The Gators’ pitching staff walked eight batters, threw four wild pitches, hit two more batter and the bullpen turned what was a 6-0 sleeper into a 9-5 win that had real tension in the later innings.
“I don’t know what to say. We haven’t walked this many in our 11 years here,” Kevin O’Sullivan said after the game. “We’re just not throwing the ball across the plate. it’s kind of been that way all year long.”
It wasn’t a clean game. There haven’t been a lot of clean games in the last two weeks and it’s a big reason why the Gators are 23-13 and 5-8 in the SEC.
Florida got to South Carolina starter Reid Morgan in the third inning. Jud Fabian and Blake Reese drew walks to start the inning. Santino Miozzi faled to get a sacrifice bunt down and struck out but was picked up by Brady McConnell.
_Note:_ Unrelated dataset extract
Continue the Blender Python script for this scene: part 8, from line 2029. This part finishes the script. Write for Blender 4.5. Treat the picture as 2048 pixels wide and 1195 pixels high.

The sophomore hit a hanging first pitch slider up and over the wall in right field to break the game open 3-0.
“I sat on it well and took it the other way,” McConnell said. “I was glad to get us on the board first.”
The home run was the shortstop’s seventh of the season. Florida hasn’t had a shortstop hit double-digit home runs in a season since Cole Figueroa hit 10 in 2007.
McConnell’s home run started a rash of hits for the Gators. Austin Langworthy doubled to left center. Nelson Maldonado singled to left. Kendrick Calilao singled to right, Cory Acton singled up the middle before Morgan would get the second out of the inning. Jud Fabian singled home the sixth and final run of the third inning and Florida was cruising on pace for an easy victory.
Tommy Mace threw a very interesting game. The sophomore walked four, hit two and threw two wild pitches but gave up just one run over six-plus innings of work. Mace didn’t have his best stuff or great command but he made pitches when he needed to Thursday night. Still, the sophomore was not happy with the way he threw
“I just didn’t have fastball command,” Mace said. “I should be able to throw a fastball where I want it to be and where I want it to go.”
Florida’s bullpen faltered, again. Mace walked the leadoff batter in the top of the seventh and was replaced by hunter Ruth. The redshirt freshman struck out his first batter but then lost the zone. Ruth gave up a double and then allowed both runners to score on two wild pitches. He walked two and was replaced by Nolan Crisp. The freshman was good, until he wasn’t. Crisp retired the first four batters he faced but waked the first two batters in the top of the ninth. A double plated both of those runners and chased him from the game. Ben Specht relieved Crisp and found the last two outs.
“I’m excited we won, obviously it’s a lot better than the other outcome. On the same token I don’t want us to be fooled and think we’re playing at our best because we’re not,” O’Sullivan said. “It’s a fine line. You want to be positive with the win but you don’t want to fool yourselves either.”